Posted by ブラック佐藤 at 2020年03月27日 22:33
そんな歴史を知らずに、夜な夜なぼーっと潜っている私はチコちゃんに叱られますね。で、文学部仏文科卒の私には全然円門外なんですが、図を見て思ったのですが、桟橋の手前を崩して島の様にし、上を鉄板で渡して、海水の行き来できるようにしたらどうだろうと、適当なこと言ってみる。あと浮桟橋という手も・・・。

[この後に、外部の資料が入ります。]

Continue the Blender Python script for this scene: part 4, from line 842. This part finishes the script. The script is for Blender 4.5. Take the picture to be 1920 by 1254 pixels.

Posted by 泉ちゃん at 2020年03月27日 22:53
KINDONさん、
その突堤も、数々の台風で外側は崩れている部分が増えてきて、
内側に詰められている石灰岩(琉球石灰岩じゃないほう)が流出し、
ビーチにゴロゴロしています(笑)。
ひょっとしてあの突堤は、本部町の事業だったんですかね?
ボードに書かれていたであろう事業主の名前に記憶はありませんか?(笑)

ブラック佐藤さん、泉ちゃんさん、
新たなる港をどうするかということについては、
以前お伝えしたとおり決着はついているのですが、
(現在の構造物は除去することも含まれてます)
伝えられていた予定で事業が進められていなかっただけです(笑)。
先だって県議その他につつかれつつかれ、
遅くとも来年度から始まる、
という再度の通達が先日ありました。
本来は今年度からだったものが来年度から、
しかも未曾有の不況が迫ってきそうな世の中ですから、
どうなることやらわかりませんが……。
(個人的には、砂移動や浚渫さえしてくれれば、
永遠に先延ばしでもいいのですが…)

今現在喫緊のモンダイになっているのは、
水路に堆積している砂で、
これについては、港をどうするかという悠長な話とは関係なく、
もう浚渫以外に手はないのです。